Meckler and Farris both stated throughout the course of the simulation that their convention proved that a real Article V convention would not be a runaway convention. Of course the simulation was not a runaway convention, nor was there ever any likely possibility that it would become one because the delegates had no real power, thus there was no temptation to abuse or go beyond their power. Furthermore, the vast majority of delegates were supporters of Article V conventions, so it was in their interest to help “prove” that such a convention would not become a runaway. However, a real Article V convention would have the inherent power to be a runaway convention because it would supersede the power of Congress and would possess the power of the sovereign people to alter or abolish the current Constitution as its delegates would see fit.
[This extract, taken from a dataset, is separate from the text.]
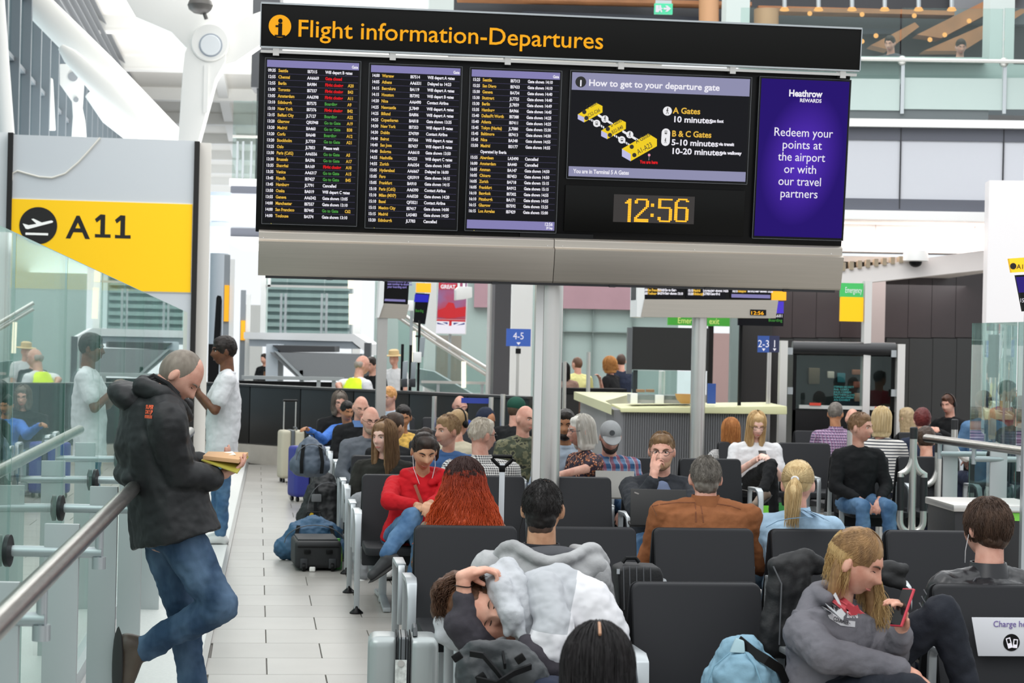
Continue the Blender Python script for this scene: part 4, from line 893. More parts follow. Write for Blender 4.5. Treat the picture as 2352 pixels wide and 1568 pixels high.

Furthermore, the simulation delegates only proposed COS-approved amendments. They did not introduce the much sought-after Balanced Budget Amendment, for which 28 states have already applied to Congress to call a convention, nor was there any mention of the proposed campaign finance reform amendment to overturn the Supreme Court decision in the Citizens United v. FEC case, as advocated by Professor Lawrence Lessig and left-wing Article V convention groups such as Move To Amend and Wolf-PAC. At a real Article V convention, especially one not made up of 96 percent Republican delegates, the Wolf-PAC campaign finance reform amendment would likely be proposed and debated among the delegates, as would other liberal proposals such as a repeal or gutting of the Second Amendment.

Furthermore, unless Michael Farris was fortunate enough to be selected as a delegate for his home state of Virginia, which has so far rejected the COS Article V application, then he would likely not be allowed anywhere near the committee drafting rooms.

As fun as the simulation may have been for Farris, Meckler, and other COS enthusiasts to watch or be a part of, it was not an accurate depiction of what a real Article V convention would be.